“Keeping the motion in motion pictures”
DAN KAMIN
Dan Kamin performs worldwide for theatres, arts festivals and symphony orchestras. On film, he created the physical comedy
sequences for Chaplin and Benny and Joon, and trained Robert Downey, Jr. and Johnny Depp for their acclaimed starring
performances. He also created Martian movement for Tim Burton's Mars Attacks! and played the wooden Indian come to
life in the cult classic Creepshow 2.
Despite these impressive credits, Dan's artistic beginnings were humble. At age twelve he began his performing career by
doing magic shows at the birthday parties of often-obnoxious children. Attending Carnegie Mellon University to study
industrial design, Dan's hopes for a normal life evaporated when he saw the eye-popping movement illusions practiced by
master mime Jewel Walker. Dan promptly became the sorcerer's apprentice.
The great silent comedy films of Buster Keaton and Charlie Chaplin added more fuel to his fire, and soon Dan was touring
the country with his first original show, Silent Comedy...Live! Undeterred by the fact that Vaudeville was long dead,
he cobbled a new Vaudeville circuit out of colleges, theatres and schools. His Comedy Concertos, which blend lowbrow comedy
with highbrow music, have become popular with symphonies nationwide. Dan also creates special programs and pranks for
corporate clients such as PPG Industries and Westinghouse.

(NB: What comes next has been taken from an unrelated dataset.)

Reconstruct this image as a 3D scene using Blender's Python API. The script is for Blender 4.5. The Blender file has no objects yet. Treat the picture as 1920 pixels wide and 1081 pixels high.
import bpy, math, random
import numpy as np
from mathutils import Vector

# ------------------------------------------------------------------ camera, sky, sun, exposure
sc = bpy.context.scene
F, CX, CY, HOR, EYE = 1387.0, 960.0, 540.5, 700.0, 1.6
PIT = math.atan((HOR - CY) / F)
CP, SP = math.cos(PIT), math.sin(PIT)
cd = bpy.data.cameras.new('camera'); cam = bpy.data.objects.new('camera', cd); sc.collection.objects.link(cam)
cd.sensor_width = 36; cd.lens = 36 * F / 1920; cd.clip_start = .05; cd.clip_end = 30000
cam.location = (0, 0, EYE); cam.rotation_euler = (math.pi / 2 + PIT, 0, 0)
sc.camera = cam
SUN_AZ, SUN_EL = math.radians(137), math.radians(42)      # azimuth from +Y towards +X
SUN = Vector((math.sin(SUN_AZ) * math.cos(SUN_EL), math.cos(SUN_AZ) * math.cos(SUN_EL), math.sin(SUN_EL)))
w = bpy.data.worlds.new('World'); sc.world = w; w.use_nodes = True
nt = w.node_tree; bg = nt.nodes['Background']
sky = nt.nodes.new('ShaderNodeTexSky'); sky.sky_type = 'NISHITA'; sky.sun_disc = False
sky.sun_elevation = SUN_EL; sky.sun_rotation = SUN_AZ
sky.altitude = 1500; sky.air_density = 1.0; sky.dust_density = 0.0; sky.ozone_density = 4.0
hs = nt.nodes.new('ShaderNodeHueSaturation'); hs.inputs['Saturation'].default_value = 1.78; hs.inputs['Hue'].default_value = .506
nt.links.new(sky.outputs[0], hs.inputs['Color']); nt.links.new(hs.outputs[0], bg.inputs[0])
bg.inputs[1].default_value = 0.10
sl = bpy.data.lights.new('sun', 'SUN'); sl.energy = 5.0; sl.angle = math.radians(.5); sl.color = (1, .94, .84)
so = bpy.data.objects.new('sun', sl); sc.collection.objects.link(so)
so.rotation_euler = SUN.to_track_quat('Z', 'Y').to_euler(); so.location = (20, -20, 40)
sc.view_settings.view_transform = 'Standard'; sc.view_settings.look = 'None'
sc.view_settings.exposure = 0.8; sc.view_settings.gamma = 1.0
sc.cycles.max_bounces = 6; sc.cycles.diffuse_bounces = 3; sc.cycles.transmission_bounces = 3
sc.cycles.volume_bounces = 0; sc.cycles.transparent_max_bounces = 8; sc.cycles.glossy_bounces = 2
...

And sometimes he becomes The Corpozoid Man, an eerie character
who strolls into arts festival crowds in slow motion, terrifying the very children who tormented him as a youth.
Dan returned to his comedy roots to write Charlie Chaplin's One-Man Show, revealing the secrets of Chaplin's comic art.
Hailed as a breakthrough work, the book boasts a preface by another Chaplin fan, Marcel Marceau.
During the past few seasons Dan has performed Comedy Concertos with symphonies including Boston, Baltimore, Annapolis,
Philadelphia, and Minnesota, toured his solo shows throughout America and England, and directed hit productions of several
classic comedies in his home town of Pittsburgh, including The Rivals, Sheridan's 18th century romp that became the
prototype for all romantic comedies to come.